▶ **DATA BLOCK**:
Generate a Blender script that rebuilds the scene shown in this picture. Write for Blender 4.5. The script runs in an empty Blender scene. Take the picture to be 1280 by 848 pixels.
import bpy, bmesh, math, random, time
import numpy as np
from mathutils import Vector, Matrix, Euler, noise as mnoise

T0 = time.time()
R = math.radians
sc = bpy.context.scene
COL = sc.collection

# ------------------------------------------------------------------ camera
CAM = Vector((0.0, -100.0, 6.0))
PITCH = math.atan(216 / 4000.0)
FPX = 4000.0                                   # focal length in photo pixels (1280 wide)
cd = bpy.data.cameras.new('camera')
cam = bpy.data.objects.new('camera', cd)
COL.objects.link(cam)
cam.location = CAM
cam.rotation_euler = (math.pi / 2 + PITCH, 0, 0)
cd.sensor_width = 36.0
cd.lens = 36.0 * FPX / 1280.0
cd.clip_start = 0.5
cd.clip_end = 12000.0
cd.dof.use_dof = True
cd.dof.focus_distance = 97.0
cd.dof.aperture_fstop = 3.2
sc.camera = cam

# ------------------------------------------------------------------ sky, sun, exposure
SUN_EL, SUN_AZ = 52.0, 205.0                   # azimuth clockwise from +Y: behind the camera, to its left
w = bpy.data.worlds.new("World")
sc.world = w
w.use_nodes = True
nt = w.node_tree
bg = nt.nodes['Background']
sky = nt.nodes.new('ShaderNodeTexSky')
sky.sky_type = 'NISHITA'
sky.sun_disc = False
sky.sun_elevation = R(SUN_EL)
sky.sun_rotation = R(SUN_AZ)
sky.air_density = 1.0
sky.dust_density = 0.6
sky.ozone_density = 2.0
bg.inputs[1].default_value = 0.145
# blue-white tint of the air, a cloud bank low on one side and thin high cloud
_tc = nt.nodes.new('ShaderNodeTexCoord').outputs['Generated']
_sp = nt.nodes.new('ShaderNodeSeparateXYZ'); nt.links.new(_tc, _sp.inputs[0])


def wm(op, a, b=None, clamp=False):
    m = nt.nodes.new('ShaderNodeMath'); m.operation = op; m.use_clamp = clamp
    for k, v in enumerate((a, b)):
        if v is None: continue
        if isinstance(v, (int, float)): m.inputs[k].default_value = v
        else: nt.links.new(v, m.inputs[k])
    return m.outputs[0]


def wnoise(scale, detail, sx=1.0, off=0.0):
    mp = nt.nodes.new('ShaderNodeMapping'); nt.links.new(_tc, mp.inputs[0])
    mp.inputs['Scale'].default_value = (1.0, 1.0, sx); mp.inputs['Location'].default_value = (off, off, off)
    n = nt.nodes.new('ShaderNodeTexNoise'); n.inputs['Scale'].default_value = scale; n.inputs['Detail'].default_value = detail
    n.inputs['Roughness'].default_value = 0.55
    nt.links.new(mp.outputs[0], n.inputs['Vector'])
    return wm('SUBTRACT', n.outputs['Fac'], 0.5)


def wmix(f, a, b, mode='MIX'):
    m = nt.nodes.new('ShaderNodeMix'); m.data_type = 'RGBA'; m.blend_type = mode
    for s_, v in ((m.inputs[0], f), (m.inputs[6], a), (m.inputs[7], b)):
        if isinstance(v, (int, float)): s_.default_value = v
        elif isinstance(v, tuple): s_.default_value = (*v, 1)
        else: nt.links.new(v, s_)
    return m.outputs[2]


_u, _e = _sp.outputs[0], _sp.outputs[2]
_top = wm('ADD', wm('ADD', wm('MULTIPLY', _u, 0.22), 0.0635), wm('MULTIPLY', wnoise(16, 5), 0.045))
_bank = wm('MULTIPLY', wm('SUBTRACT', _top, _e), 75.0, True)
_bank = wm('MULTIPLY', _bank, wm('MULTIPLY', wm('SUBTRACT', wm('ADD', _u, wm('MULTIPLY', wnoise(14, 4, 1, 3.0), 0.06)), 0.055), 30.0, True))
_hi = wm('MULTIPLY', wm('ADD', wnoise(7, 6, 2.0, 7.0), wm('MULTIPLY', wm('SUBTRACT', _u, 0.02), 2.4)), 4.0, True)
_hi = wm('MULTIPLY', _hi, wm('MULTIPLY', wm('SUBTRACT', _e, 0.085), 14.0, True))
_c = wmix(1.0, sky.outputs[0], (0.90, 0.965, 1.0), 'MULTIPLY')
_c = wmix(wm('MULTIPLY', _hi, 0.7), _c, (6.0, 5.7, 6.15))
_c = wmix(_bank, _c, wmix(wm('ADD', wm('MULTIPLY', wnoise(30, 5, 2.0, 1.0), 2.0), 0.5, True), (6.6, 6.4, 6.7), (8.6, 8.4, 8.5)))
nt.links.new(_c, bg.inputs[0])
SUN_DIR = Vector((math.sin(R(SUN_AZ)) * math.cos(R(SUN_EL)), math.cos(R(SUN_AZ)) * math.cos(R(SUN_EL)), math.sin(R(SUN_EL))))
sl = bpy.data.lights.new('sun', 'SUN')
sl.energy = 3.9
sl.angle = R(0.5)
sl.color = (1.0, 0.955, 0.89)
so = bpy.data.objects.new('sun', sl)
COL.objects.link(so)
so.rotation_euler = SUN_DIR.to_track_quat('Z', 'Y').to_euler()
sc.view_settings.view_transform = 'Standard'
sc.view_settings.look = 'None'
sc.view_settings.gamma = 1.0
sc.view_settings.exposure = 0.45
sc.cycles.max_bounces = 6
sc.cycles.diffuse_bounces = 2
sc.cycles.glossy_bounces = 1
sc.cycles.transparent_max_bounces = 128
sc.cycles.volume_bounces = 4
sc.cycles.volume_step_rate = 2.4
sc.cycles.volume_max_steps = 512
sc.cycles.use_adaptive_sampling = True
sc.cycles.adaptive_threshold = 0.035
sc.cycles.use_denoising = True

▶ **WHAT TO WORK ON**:
Please write out the material word for word from its first line through the line holding "COL = sc.collection", including both, and no line past it.

▶ **RESULT OF THE TASK**:
Generate a Blender script that rebuilds the scene shown in this picture. Write for Blender 4.5. The script runs in an empty Blender scene. Take the picture to be 1280 by 848 pixels.
import bpy, bmesh, math, random, time
import numpy as np
from mathutils import Vector, Matrix, Euler, noise as mnoise

T0 = time.time()
R = math.radians
sc = bpy.context.scene
COL = sc.collection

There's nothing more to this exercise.